Monday, September 17, 2018

Personal Abuse and Recognizing it in Society

Recently, I dealt with a person in my community organization who, willfully or not, engaged in very abusive behaviors which included taking complete control of a project and not asking for help when needed. This might not sound like an abusive tactic until I realized that this person was doing this in order to then have justification for treating other people poorly including yelling at them, making them feel unwanted/undeserving, and squarely placing the blame on other people. It took me a long while to be able to come to terms with the idea that this person was using abusive tactics on the people around them. It also got me thinking: Why don't we teach about these kinds of things to people more broadly? One conclusion I came to got me thinking about society as a whole.

Along with blaming others, the person in question often said that anything the organization was doing would absolutely fall apart without that person helping to lead it. I realized, after some reflection, this is the same argument that people will fall back on when we think about asking the wealthy to pay for things like taxes. The argument goes: If we do that, then the wealthy will just leave. This person said much the similar thing: If I don't get things done the way I want them, I will leave and this will all fall apart. The trouble is, for the longest time, I believed them. And in so doing, I stopped justice short; I helped to put other people in the path of emotional and mental abuses. The point I'm making here is that people will use fear and superiority in order to justify the abuses they are committing and, rather than being held accountable for their actions, they will insist that the entire thing will fall apart without their being present. This has been proven completely false on the micro level of my organization. I started wondering, next, why did it take me so long to see these actions as that of abuse and to stand up to them?

I think the answer to that is partly to do with the narrative we have received here in America as citizens. While there is certainly a trend of anti-intellectualism in America, there is also an idea that we must be more than we are in order to truly deal with a problem. The underlying idea behind many of our problems and why they still persist is that of: I don't know enough to deal with this properly. I don't have the experience. I don't have the time. I don't have the skills. I'm convinced that fire was either an accident or needed so desperately that we found a way to do it. I bring this up to highlight the idea that humans are incredibly resourceful. We always have been.
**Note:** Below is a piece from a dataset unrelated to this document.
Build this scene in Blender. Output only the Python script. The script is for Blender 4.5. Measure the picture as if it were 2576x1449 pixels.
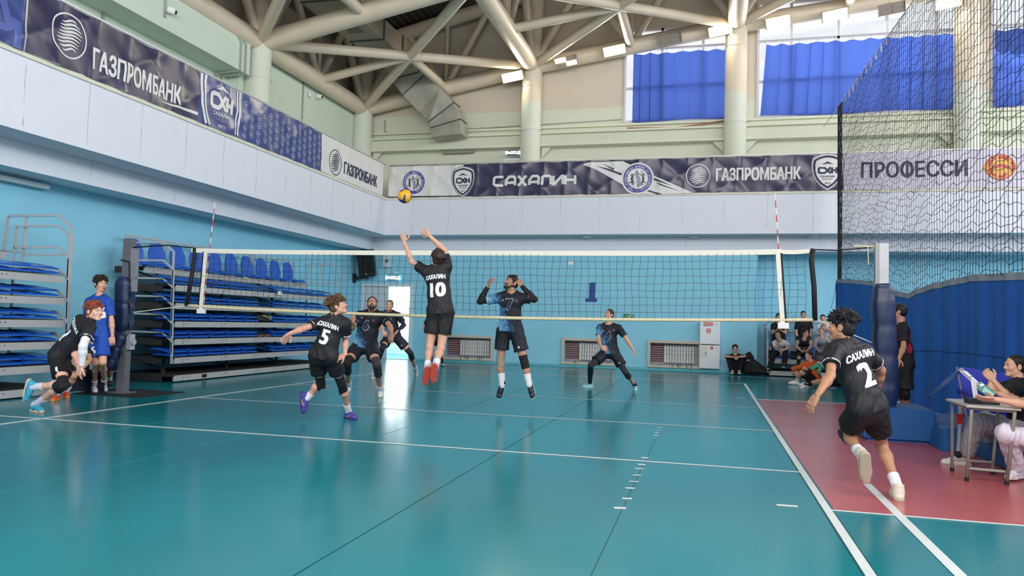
import bpy, bmesh, math, random
import numpy as np
from mathutils import Vector, Matrix
from mathutils.bvhtree import BVHTree

random.seed(7)
for _o in list(bpy.data.objects):
    bpy.data.objects.remove(_o)
SC = bpy.context.scene
COL = SC.collection

# ------------------------------------------------------------------ camera
CAM = Vector((3.597, -10.833, 1.364))
YAW, PITCH, ROLL, FPX = -.2535, .0456, .0264, 1909.5
def _axes():
    cy, sy, cp, sp = math.cos(YAW), math.sin(YAW), math.cos(PITCH), math.sin(PITCH)
    f = Vector((sy*cp, cy*cp, sp)); r = Vector((cy, -sy, 0)); u = r.cross(f)
    c, s = math.cos(ROLL), math.sin(ROLL)
    return c*r + s*u, -s*r + c*u, f
CR, CU, CF = _axes()
cam = bpy.data.cameras.new('camera'); camo = bpy.data.objects.new('camera', cam); COL.objects.link(camo)
cam.sensor_fit = 'HORIZONTAL'; cam.sensor_width = 36; cam.lens = 36*FPX/2576
cam.clip_start = .05; cam.clip_end = 300
m = Matrix((CR, CU, -CF)).transposed().to_4x4(); m.translation = CAM
camo.matrix_world = m
SC.camera = camo

def ray(x, y):
    return CF*FPX + CR*(x-1288) + CU*(724.5-y)
def atY(x, y, Y):
    d = ray(x, y); return CAM + d*((Y-CAM.y)/d.y)
def atX(x, y, X):
    d = ray(x, y); return CAM + d*((X-CAM.x)/d.x)
def atZ(x, y, z=0.):
    d = ray(x, y); return CAM + d*((z-CAM.z)/d.z)

# ------------------------------------------------------------------ world and light
W = bpy.data.worlds.new('daylight'); SC.world = W; W.use_nodes = True
bg = W.node_tree.nodes['Background']; bg.inputs[0].default_value = (.90, .95, 1, 1); bg.inputs[1].default_value = 1.0
def area(name, loc, target, sx, sy, power, col=(1, 1, 1)):
    l = bpy.data.lights.new(name, 'AREA'); l.shape = 'RECTANGLE'; l.size = sx; l.size_y = sy; l.energy = power; l.color = col
    o = bpy.data.objects.new(name, l); COL.objects.link(o); o.location = loc
    o.rotation_euler = (Vector(target)-Vector(loc)).to_track_quat('-Z', 'Y').to_euler()
    return o
# daylight through the window bands: far wall (right part), right wall; plus an added fill light from behind the photographer
area('daylight_far_windows', (9.0, 14.9, 10.0), (6, 0, 3), 16, 3.0, 420, (.92, .96, 1))
area('daylight_right_windows', (19.0, -2, 9.5), (-6, 3, 2), 22, 4, 2300, (.95, .97, 1))
area('added_rear_fill', (3, -15.5, 8.5), (0, 6, 3), 18, 4, 2300, (1, .97, .93))
SC.view_settings.view_transform = 'Standard'; SC.view_settings.look = 'None'
SC.view_settings.exposure = 0.1; SC.view_settings.gamma = 1.0; SC.view_settings.use_curve_mapping = False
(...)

The difference between making a change and staying the way we are often times falls to the choice of either doing something or doing nothing. It may not be the smoothest transition in the world, but if I were to liken societal change to art, then I would say that it is a matter of experimentation and observation in terms of trying to get something just how we want it. Recently, even, I learned that the myth of Icarus was changed to exclude the following line: Don't fly too low, for then you will surely perish. Instead, Icarus becomes a reminder not to challenge the sun; not to fly too high; but the real peril lies in assuming we must fly low in order to survive. There is too much sky to be swallowed by the waves. Beyond our narratives (super hero movies, I think, have a small part to play here too as "normal" people are often relegated to watching in awe as the hero saves the day), we also have a lack of education with regard to abusive behaviors.

Our society is built on them. The only way to survive is to stay quiet, to not speak up when we know something is wrong because that change will wake the sleeping dragon; it will cause all of our demise (or the wealthy will leave). We cannot educate people on abusive techniques used like the slippery slope (if you ask people to do X, they will eventually leave which will crash the whole system and then everyone will die), gaslighting (the deaths in Puerto Rico didn't happen; that's all fake news), and several other ones because, to do that, is to make people aware of how the system maintains control or would at least expose one of the levers of control that is used so often by abusers and authoritarians alike. If we don't have words for something, can we really see it? If we aren't educated about something, how do we learn about it? In order for this to be amended, I think we need a lot of change to happen.

Similar to what was done about the person being abusive in my organization, action needs to be taken. We need to demand justice and equality. If you're thinking, with that last line, it sounds as if this is an arm of the civil rights movement, I would absolutely agree with you. I would also say that America's racist past along with its insistence towards individualism makes it difficult to see the fight toward racial equality as one which also is about economic equality.

Many of the fights we are scared or at least apprehensive to engage in are absolutely necessary for a thriving middle class and for economic justice to be procured, but they are also mired in abusive tactics along with our general inability to call or see something for what it is. The good news is that we've had many, many people rise to organize people to vote and to take on the system for what it is: one that peddles false narratives and blames everyone else for the problems that it has caused. If we get enough people to vote, we can hold our powerful accountable and force changes to happen without having to rely on weapons or war. With elections coming soon, this is my greatest hope and, on the other side, one of my biggest fears.